Ali Kişmir’in yargılandığı yasal düzenlemenin benzeri Türkiye’de Türk Ceza Kanununun 301.(2)  maddesi ile de düzenlenmektedir. Bu düzenlemeye göre, Devletin askeri veya emniyet teşkilatını alenen aşağılayan kişi 6 aydan 2 yıla kadar hapis cezasını çaptırılır.

Türkiye’deki ilgili düzenlemeye göre hem en fazla 2 yıl hapislik cezası verilebilirken hem de “askeri” makamın alenen aşağılanması gerekmektedir.

1961 yılında yürürlüğe giren Türk Ceza Kanununun 159. maddesine göre askeri veya emniyet muhafaza kuvvetlerini alenen tahrir ve teyzif edenler altı aydan üç seneye kadar hapis cezası ile çarptırılır şeklindeydi. Ancak, tahrir ve teyzif etmek öngörülebilir yani kişilerin hareketlerini düzenleyecek kadar açık bir yasal düzenleme olmadığı için ifade özgürlüğünü ihlal etmekteydi ve yeni yasal düzenlemelerde bu sözcükler yürürlükten kaldırılmıştır.
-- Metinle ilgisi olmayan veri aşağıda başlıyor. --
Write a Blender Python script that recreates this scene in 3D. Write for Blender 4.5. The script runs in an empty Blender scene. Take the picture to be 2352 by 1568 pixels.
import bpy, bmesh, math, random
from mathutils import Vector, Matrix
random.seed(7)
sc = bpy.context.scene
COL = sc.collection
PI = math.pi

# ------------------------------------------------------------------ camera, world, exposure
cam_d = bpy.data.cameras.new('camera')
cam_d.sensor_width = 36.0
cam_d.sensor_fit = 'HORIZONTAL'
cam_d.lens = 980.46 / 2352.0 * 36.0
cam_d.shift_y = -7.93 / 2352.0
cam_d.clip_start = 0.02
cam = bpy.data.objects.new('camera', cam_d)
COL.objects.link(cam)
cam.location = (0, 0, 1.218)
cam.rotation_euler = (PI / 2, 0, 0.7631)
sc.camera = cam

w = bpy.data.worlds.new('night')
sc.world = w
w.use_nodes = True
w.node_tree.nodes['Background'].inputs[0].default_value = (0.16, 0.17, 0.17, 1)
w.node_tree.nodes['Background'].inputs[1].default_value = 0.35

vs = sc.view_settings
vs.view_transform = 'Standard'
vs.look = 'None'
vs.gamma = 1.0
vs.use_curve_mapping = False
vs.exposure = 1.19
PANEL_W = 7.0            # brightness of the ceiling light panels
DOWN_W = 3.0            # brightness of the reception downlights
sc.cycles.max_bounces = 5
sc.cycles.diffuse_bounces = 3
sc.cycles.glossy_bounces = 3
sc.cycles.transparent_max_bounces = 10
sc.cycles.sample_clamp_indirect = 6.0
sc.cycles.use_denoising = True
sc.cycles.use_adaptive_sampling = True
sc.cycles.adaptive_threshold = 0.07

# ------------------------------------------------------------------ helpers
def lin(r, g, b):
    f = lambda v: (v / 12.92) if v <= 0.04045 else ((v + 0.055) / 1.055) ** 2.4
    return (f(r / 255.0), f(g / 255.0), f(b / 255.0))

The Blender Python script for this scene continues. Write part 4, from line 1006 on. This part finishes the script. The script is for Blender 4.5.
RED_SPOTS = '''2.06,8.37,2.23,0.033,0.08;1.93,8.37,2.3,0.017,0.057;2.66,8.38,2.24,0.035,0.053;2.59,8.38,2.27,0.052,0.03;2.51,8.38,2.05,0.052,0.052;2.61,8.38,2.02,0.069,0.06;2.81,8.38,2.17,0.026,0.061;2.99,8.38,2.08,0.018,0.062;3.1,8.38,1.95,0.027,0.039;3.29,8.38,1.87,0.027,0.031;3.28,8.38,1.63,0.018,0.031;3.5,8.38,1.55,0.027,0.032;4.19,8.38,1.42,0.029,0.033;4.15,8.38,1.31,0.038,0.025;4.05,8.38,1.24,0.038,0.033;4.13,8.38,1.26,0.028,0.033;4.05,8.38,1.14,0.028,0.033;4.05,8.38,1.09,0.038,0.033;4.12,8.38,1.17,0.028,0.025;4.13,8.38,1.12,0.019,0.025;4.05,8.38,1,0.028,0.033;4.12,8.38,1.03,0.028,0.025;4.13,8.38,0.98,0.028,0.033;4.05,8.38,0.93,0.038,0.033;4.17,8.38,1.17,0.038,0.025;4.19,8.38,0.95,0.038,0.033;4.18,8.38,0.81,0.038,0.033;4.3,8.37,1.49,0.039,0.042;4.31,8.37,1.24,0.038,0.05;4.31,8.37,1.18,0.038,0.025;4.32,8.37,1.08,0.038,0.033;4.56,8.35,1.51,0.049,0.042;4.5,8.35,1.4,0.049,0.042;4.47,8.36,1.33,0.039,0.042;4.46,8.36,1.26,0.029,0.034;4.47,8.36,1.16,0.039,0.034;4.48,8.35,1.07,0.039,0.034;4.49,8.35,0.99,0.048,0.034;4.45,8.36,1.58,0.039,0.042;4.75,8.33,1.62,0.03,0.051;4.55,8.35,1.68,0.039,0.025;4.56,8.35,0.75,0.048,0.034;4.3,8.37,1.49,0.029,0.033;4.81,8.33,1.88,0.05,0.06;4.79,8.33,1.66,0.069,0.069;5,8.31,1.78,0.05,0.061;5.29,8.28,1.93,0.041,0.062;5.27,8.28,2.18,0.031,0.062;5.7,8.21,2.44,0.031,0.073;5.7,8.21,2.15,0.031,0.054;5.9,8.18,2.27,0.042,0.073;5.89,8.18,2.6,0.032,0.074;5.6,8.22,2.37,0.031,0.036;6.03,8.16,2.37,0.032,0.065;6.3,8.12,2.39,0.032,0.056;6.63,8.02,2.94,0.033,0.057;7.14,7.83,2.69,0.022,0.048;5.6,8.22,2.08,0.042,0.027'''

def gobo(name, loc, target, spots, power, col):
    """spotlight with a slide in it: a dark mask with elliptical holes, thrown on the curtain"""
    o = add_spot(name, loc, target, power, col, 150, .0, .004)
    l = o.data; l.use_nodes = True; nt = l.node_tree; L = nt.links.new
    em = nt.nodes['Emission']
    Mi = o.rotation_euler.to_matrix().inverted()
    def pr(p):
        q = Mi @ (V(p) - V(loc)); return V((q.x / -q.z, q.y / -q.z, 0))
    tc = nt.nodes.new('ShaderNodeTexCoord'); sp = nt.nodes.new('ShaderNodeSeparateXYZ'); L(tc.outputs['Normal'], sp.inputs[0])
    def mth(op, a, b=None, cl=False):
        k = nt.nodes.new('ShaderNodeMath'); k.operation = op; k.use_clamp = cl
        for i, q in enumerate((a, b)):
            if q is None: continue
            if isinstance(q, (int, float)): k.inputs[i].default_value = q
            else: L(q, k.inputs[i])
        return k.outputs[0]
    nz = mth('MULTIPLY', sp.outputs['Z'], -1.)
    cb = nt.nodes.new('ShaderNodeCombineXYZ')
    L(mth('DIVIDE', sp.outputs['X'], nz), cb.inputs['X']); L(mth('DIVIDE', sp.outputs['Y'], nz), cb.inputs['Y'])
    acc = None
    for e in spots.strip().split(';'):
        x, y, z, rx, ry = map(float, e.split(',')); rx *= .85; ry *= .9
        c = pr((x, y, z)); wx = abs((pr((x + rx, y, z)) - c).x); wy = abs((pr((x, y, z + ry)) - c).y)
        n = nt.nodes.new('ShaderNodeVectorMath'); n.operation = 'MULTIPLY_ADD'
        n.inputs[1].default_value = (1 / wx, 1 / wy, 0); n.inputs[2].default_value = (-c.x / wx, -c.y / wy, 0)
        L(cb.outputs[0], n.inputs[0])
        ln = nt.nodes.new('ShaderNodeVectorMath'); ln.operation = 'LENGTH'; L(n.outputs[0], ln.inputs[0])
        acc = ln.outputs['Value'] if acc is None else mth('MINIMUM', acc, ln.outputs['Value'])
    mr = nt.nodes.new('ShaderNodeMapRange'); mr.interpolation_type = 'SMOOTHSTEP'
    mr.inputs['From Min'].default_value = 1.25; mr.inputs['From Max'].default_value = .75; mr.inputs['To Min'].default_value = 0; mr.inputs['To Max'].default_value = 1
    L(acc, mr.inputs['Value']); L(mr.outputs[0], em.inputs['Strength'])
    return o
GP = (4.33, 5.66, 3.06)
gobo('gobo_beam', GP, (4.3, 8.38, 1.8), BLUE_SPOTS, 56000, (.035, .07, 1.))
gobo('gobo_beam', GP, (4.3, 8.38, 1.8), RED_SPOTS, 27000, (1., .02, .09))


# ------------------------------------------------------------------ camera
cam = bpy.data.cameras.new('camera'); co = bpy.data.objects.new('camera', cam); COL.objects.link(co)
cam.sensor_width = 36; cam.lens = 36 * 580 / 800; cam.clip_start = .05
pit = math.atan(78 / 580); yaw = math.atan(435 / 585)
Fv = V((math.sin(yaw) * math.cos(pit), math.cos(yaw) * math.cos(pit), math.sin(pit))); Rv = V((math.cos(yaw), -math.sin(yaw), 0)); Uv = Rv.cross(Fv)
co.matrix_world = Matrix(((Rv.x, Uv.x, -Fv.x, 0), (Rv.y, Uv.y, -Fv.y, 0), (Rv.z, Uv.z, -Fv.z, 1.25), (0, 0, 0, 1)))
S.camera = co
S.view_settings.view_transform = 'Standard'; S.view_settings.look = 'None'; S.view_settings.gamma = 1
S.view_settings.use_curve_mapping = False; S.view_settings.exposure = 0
Ancak hala daha KKTC’de benzeri düzenleme yürürlükte olup gazeteciler bu yasal düzenleme tahtında ceza mahkemelerinde yargılanmaktadırlar.

Görüleceği üzere Ali Kişmir’in yargılandığı güvenlik kuvvetlerinin manevi şahsiyetinin tahkir ve teyzifi suçu ifade özgürlüğü açısından karnesi çok kötü olan Türkiye’de dahi yürürlükten kalkmıştır.

Böylelikle, meclisin bir an önce Ali Kişmir’in yargılanmakta olduğu güvenlik kuvvetlerinin manevi şahsiyetinin tahkir ve teyzifi suçunun yürürlükten kalkmasını talep ederiz.